Glad to see this picking up some publicity. It was so awful it had me was shouting at the television.
The desire to create an adversarial interview without the interviewer having sufficient grasp of the subject to shed any light on it whatsoever. There are valid areas that could have been probed but she wasn't smart or well-informed enough to reach them.
From my limited familiarity with British politics, this is sadly how most of UK public thinks.
Case in point: some of the most egregious privacy violations were done by GCHQ as opposed to NSA, who contracted out the sensitive spying to UK because of lax legal regulations. But can you see any electoral upheaval in UK that would even hold a candle to things happening in US? No MPs protesting, no public protesting - nothing.
Even my UK friends in IT industry, spending all of their time online - are shrugging shoulders saying "but spies spy, that's what they do, what's the big deal". I feel that Kirsty is just reflecting that cultural background.
I don't think Greenwald really understands much about crypto, judging from some of his answers. I am glad the Guardian have real crypto experts looking at the stuff and writing articles now.
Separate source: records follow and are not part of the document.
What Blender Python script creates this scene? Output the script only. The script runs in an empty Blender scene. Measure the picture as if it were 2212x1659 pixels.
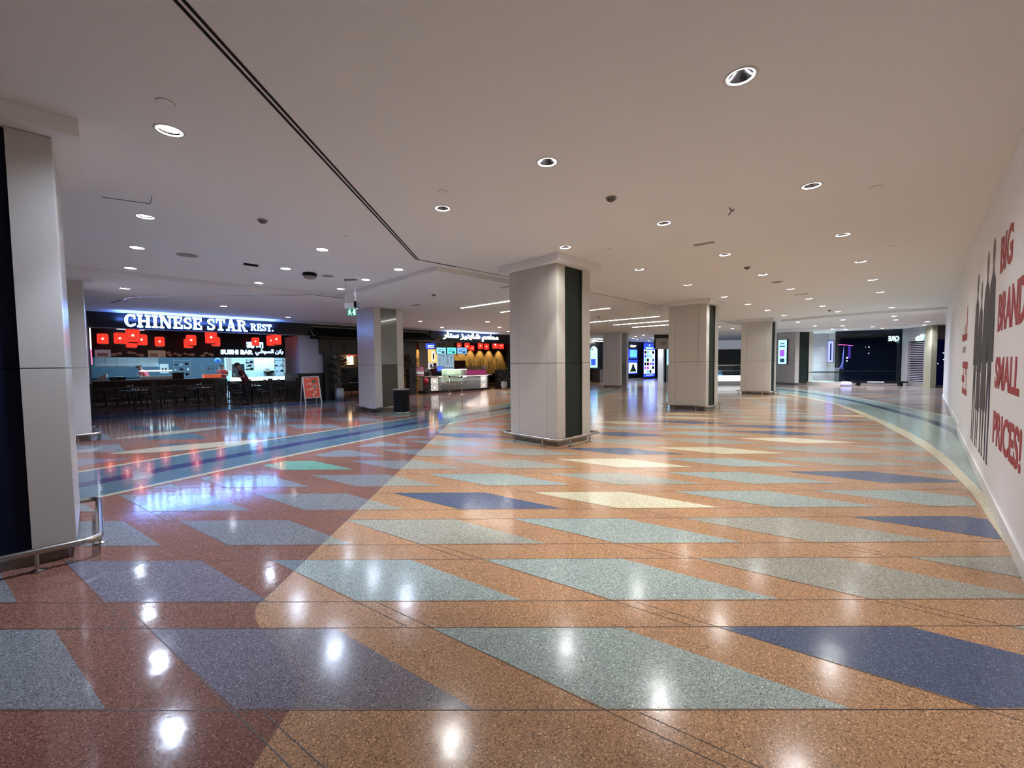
import bpy, bmesh, math, random
from mathutils import Vector, Matrix
from mathutils.geometry import tessellate_polygon
random.seed(7)
sc = bpy.context.scene
COL = sc.collection
PI = math.pi

# ------------------------------------------------------------------ camera
FPX, EYE = 900.0, 1.6
PITCH, ROLL = math.radians(2.82), math.radians(0.57)
cd = bpy.data.cameras.new('camera'); cam = bpy.data.objects.new('camera', cd); COL.objects.link(cam)
cd.sensor_fit = 'HORIZONTAL'; cd.sensor_width = 36.0; cd.lens = 36.0 * FPX / 2212.0
cd.clip_start = 0.05; cd.clip_end = 300
F = Vector((0, math.cos(PITCH), -math.sin(PITCH)))
R0 = Vector((1, 0, 0)); U0 = R0.cross(F)
RV = math.cos(ROLL) * R0 - math.sin(ROLL) * U0
UV = math.sin(ROLL) * R0 + math.cos(ROLL) * U0
cam.matrix_world = Matrix(((RV.x, UV.x, -F.x, 0), (RV.y, UV.y, -F.y, 0), (RV.z, UV.z, -F.z, EYE), (0, 0, 0, 1)))
sc.camera = cam

# ------------------------------------------------------------------ world, exposure
w = bpy.data.worlds.new('world'); sc.world = w; w.use_nodes = True
w.node_tree.nodes['Background'].inputs[0].default_value = (0.02, 0.022, 0.03, 1)
w.node_tree.nodes['Background'].inputs[1].default_value = 0.3
sc.view_settings.view_transform = 'Standard'; sc.view_settings.look = 'None'
sc.view_settings.gamma = 1; sc.view_settings.use_curve_mapping = False
sc.view_settings.exposure = 0.32
try:
    sc.cycles.use_denoising = True
except Exception:
    pass
DOWN_W = 130.0           # watts of one recessed downlight
WARM = (0.98, 0.98, 0.975); COOL = (0.80, 0.94, 1.22)

# ------------------------------------------------------------------ survey helpers (sight lines met with real planes)
QA = Vector((math.sin(PI/4), math.cos(PI/4), 0)); QB = Vector((-math.sin(PI/4), math.cos(PI/4), 0))
R45 = PI / 4
def ray(x, y):
    return F + RV * ((x - 1106) / FPX) - UV * ((y - 829.5) / FPX)
def onz(x, y, z):
    d = ray(x, y); t = (z - EYE) / d.z
    return Vector((d.x * t, d.y * t, z))
def onv(x, y, v):                 # plane parallel to the shop fronts, v metres along QB -> (u, z)
    d = ray(x, y); t = v / d.dot(QB)
    return d.dot(QA) * t, EYE + d.z * t
def uv(u, v, z=0.0):
    return QA * u + QB * v + Vector((0, 0, z))

# ------------------------------------------------------------------ materials
MAT = {}
def mat(name, col, rough=0.5, metal=0.0, emit=0.0, ecol=None, spec=0.5, noise=0.0, nscale=8.0, bump=0.0, alpha=None, trans=0.0, coat=0.0, stretch=None):
    if name in MAT: return MAT[name]
    m = bpy.data.materials.new(name); m.use_nodes = True; nt = m.node_tree; b = nt.nodes['Principled BSDF']
    b.inputs['Base Color'].default_value = (*col, 1); b.inputs['Roughness'].default_value = rough
    b.inputs['Metallic'].default_value = metal; b.inputs['Specular IOR Level'].default_value = spec
    b.inputs['Coat Weight'].default_value = coat
    if trans: b.inputs['Transmission Weight'].default_value = trans; b.inputs['IOR'].default_value = 1.45
    if alpha is not None: b.inputs['Alpha'].default_value = alpha
    if emit:
        b.inputs['Emission Color'].default_value = (*(ecol or col), 1); b.inputs['Emission Strength'].default_value = emit
    if noise or bump:
        tc = nt.nodes.new('ShaderNodeTexCoord'); n = nt.nodes.new('ShaderNodeTexNoise')
        n.inputs['Scale'].default_value = nscale; n.inputs['Detail'].default_value = 4
        if stretch:
            mp = nt.nodes.new('ShaderNodeMapping'); mp.inputs['Scale'].default_value = stretch
            nt.links.new(tc.outputs['Object'], mp.inputs['Vector']); nt.links.new(mp.outputs[0], n.inputs['Vector'])
        else: nt.links.new(tc.outputs['Object'], n.inputs['Vector'])
        if noise:
            mx = nt.nodes.new('ShaderNodeMix'); mx.data_type = 'RGBA'
            mx.inputs[6].default_value = (*[c * (1 - noise) for c in col], 1)
            mx.inputs[7].default_value = (*[min(1, c * (1 + noise)) for c in col], 1)
            nt.links.new(n.outputs['Fac'], mx.inputs[0]); nt.links.new(mx.outputs[2], b.inputs['Base Color'])
        if bump:
            bp = nt.nodes.new('ShaderNodeBump'); bp.inputs['Strength'].default_value = bump; bp.inputs['Distance'].default_value = 0.01
            nt.links.new(n.outputs['Fac'], bp.inputs['Height']); nt.links.new(bp.outputs[0], b.inputs['Normal'])
    MAT[name] = m; return m

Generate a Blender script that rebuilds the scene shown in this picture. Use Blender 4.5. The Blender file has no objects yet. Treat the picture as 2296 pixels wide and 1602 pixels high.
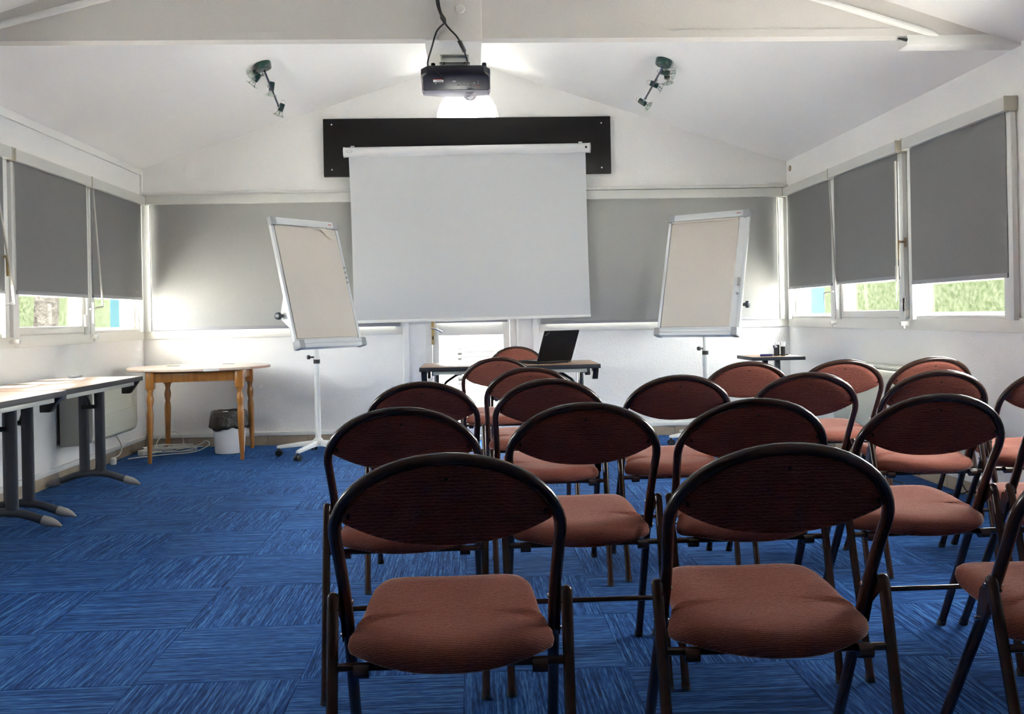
import bpy, bmesh, math, random
from math import sin, cos, pi, sqrt, atan2, radians
from mathutils import Vector, Matrix
random.seed(4)
SC = bpy.context.scene
COL = SC.collection

# ------------------------------------------------------------------ camera
cam_d = bpy.data.cameras.new('camera'); cam = bpy.data.objects.new('camera', cam_d); COL.objects.link(cam)
SC.camera = cam
YAW, ROLL = 0.0454, 0.0196
F = Vector((sin(YAW), cos(YAW), 0)); R0 = Vector((cos(YAW), -sin(YAW), 0)); U0 = Vector((0, 0, 1))
RR = R0*cos(ROLL) - U0*sin(ROLL); UU = R0*sin(ROLL) + U0*cos(ROLL)
cam.matrix_world = Matrix(((RR.x, UU.x, -F.x, 0), (RR.y, UU.y, -F.y, 0), (RR.z, UU.z, -F.z, 1.09), (0, 0, 0, 1)))
cam_d.sensor_width = 36; cam_d.lens = 2035.67/2296*36; cam_d.shift_y = -90.58/2296
cam_d.clip_start = 0.05; cam_d.clip_end = 200

# ------------------------------------------------------------------ world, light, exposure
SKY = 16.0
SC.view_settings.view_transform = 'Standard'; SC.view_settings.look = 'None'
SC.view_settings.exposure = 1.20; SC.view_settings.gamma = 1.0; SC.view_settings.use_curve_mapping = False
w = bpy.data.worlds.new('overcast'); SC.world = w; w.use_nodes = True
nt = w.node_tree; nt.nodes.clear()
wo = nt.nodes.new('ShaderNodeOutputWorld'); bg = nt.nodes.new('ShaderNodeBackground')
bg.inputs[0].default_value = (1.0, 0.985, 0.96, 1); bg.inputs[1].default_value = SKY
nt.links.new(bg.outputs[0], wo.inputs[0])
sun_d = bpy.data.lights.new('sun', 'SUN'); sun_d.energy = 70.0; sun_d.angle = radians(2.0); sun_d.color = (1, 0.96, 0.90)
sun = bpy.data.objects.new('sun', sun_d); COL.objects.link(sun)
sun.rotation_euler = Vector((0.02, 0.50, -0.86)).to_track_quat('-Z', 'Y').to_euler()   # high, from behind the camera
SC.cycles.use_denoising = True
SC.cycles.max_bounces = 12; SC.cycles.diffuse_bounces = 8; SC.cycles.glossy_bounces = 4
SC.cycles.transparent_max_bounces = 16; SC.cycles.sample_clamp_indirect = 0
SC.cycles.caustics_reflective = False; SC.cycles.caustics_refractive = False

# ------------------------------------------------------------------ room constants
XL, XR, D = -2.863, 2.874, 8.077
EAVE, RIDGE, XM = 2.441, 3.3725, 0.0055
YB = -2.4                      # wall behind the camera
SL = (RIDGE-EAVE)/(XM-XL)
def ceil_z(x): return EAVE + SL*(x-XL) if x < XM else EAVE + (RIDGE-EAVE)/(XR-XM)*(XR-x)
WB, WT = 1.03, 2.13            # window opening bottom, top

# ------------------------------------------------------------------ materials
def new_mat(name):
    m = bpy.data.materials.new(name); m.use_nodes = True
    n = m.node_tree.nodes; l = m.node_tree.links
    return m, n, l, n['Principled BSDF']
def mat(name, col, rough=0.6, metal=0.0, coat=0.0, spec=None, noise=None, bump=None, sheen=0.0):
    """noise=(scale, amount) varies the colour, bump=(scale, distance) gives relief"""
    m, n, l, p = new_mat(name)
    p.inputs['Base Color'].default_value = (*col, 1); p.inputs['Roughness'].default_value = rough
    p.inputs['Metallic'].default_value = metal; p.inputs['Coat Weight'].default_value = coat
    if spec is not None: p.inputs['Specular IOR Level'].default_value = spec
    if sheen: p.inputs['Sheen Weight'].default_value = sheen
    tc = n.new('ShaderNodeTexCoord')
    if noise:
        t = n.new('ShaderNodeTexNoise'); t.inputs['Scale'].default_value = noise[0]; t.inputs['Detail'].default_value = 4
        r = n.new('ShaderNodeValToRGB'); a = noise[1]
        r.color_ramp.elements[0].position = 0.3; r.color_ramp.elements[1].position = 0.7
        r.color_ramp.elements[0].color = (*[c*(1-a) for c in col], 1); r.color_ramp.elements[1].color = (*[min(1, c*(1+a)) for c in col], 1)
        l.new(tc.outputs['Object'], t.inputs['Vector']); l.new(t.outputs['Fac'], r.inputs['Fac']); l.new(r.outputs['Color'], p.inputs['Base Color'])
    if bump:
        t = n.new('ShaderNodeTexNoise'); t.inputs['Scale'].default_value = bump[0]; t.inputs['Detail'].default_value = 3
        b = n.new('ShaderNodeBump'); b.inputs['Distance'].default_value = bump[1]; b.inputs['Strength'].default_value = 1
        l.new(tc.outputs['Object'], t.inputs['Vector']); l.new(t.outputs['Fac'], b.inputs['Height']); l.new(b.outputs['Normal'], p.inputs['Normal'])
    return m

M = {}
M['plaster'] = mat('rough_white_plaster', (0.86, 0.85, 0.84), 0.8, noise=(1.3, 0.015), bump=(95, 0.0026))
M['smooth'] = mat('smooth_white_paint', (0.85, 0.84, 0.82), 0.7, noise=(0.9, 0.015), bump=(180, 0.0005))
M['ceil'] = mat('white_ceiling_paint', (0.94, 0.93, 0.92), 0.85, noise=(1.1, 0.01), bump=(140, 0.0006))
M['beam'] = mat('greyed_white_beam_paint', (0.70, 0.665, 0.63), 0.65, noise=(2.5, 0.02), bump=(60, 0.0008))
M['frame'] = mat('off_white_window_frame', (0.78, 0.76, 0.71), 0.35, noise=(6, 0.02))
M['pvc'] = mat('white_plastic', (0.80, 0.80, 0.78), 0.35)
M['cassette'] = mat('pale_grey_aluminium_cassette', (0.62, 0.62, 0.59), 0.42, noise=(4, 0.02))
M['cap'] = mat('beige_end_cap_plastic', (0.50, 0.47, 0.38), 0.5)
M['rail'] = mat('white_guide_rail', (0.74, 0.74, 0.72), 0.35)
M['rod'] = mat('greyed_rod', (0.62, 0.60, 0.55), 0.35)
M['brass'] = mat('worn_brass', (0.62, 0.45, 0.20), 0.35, metal=0.7, noise=(30, 0.2))
M['bronze'] = mat('dull_bronze_handle', (0.34, 0.25, 0.15), 0.4, metal=0.6)
M['black'] = mat('black_board_laminate', (0.007, 0.006, 0.006), 0.4, spec=0.25, bump=(300, 0.0002))
M['screen'] = mat('matt_white_screen_fabric', (0.59, 0.60, 0.62), 0.9)
M['screencase'] = mat('pearl_screen_case', (0.74, 0.74, 0.75), 0.35)
M['alu'] = mat('satin_aluminium', (0.70, 0.72, 0.74), 0.38, metal=0.35)
M['greyplastic'] = mat('mid_grey_plastic', (0.36, 0.37, 0.39), 0.45)
M['whiteboard'] = mat('whiteboard_enamel', (0.80, 0.81, 0.82), 0.25)
M['pad'] = mat('recycled_flipchart_paper', (0.66, 0.605, 0.55), 0.9, noise=(2.0, 0.03))
M['whitemetal'] = mat('white_powder_coat', (0.78, 0.78, 0.77), 0.4)
M['blackplastic'] = mat('black_plastic', (0.015, 0.015, 0.017), 0.4)
M['bluegreyknob'] = mat('dark_knob_plastic', (0.02, 0.025, 0.04), 0.3)
M['chrome'] = mat('chrome', (0.75, 0.75, 0.75), 0.15, metal=1.0)
M['redlabel'] = mat('red_print', (0.55, 0.05, 0.04), 0.5)
M['charcoal'] = mat('charcoal_table_metal', (0.05, 0.055, 0.065), 0.4, coat=0.2)
M['edge'] = mat('dark_grey_table_edge', (0.022, 0.024, 0.034), 0.5, spec=0.25)
M['laminate'] = mat('beech_laminate', (0.40, 0.255, 0.165), 0.38, noise=(7, 0.05))
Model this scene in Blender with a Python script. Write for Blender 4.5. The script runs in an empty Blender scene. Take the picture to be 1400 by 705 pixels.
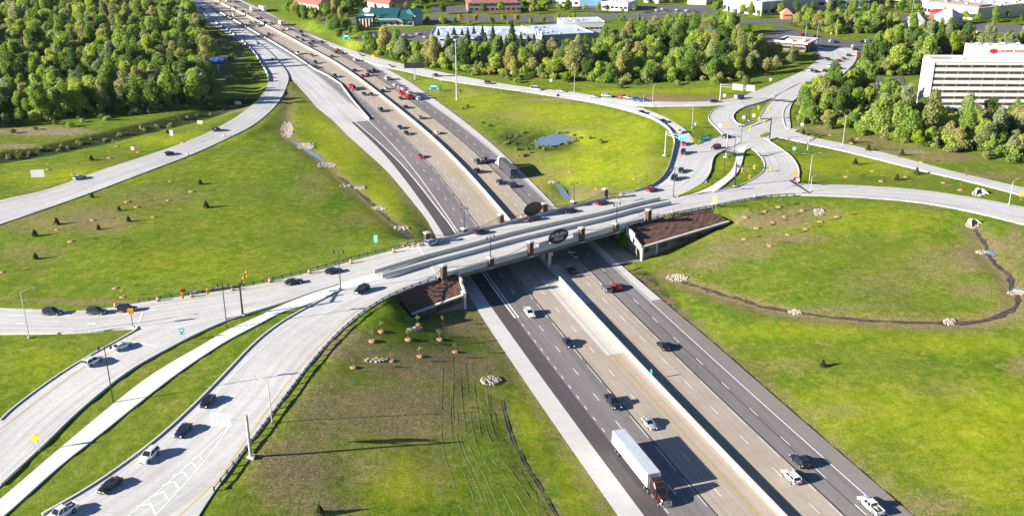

It's not really surprising. He's a journalist, not a security engineer. He doesn't need to know much about it as The Guardian probably has people in place to take care of things like crypto.
The desire to create an adversarial interview without the interviewer having sufficient grasp of the subject to shed any light on it whatsoever. There are valid areas that could have been probed but she wasn't smart or well-informed enough to reach them.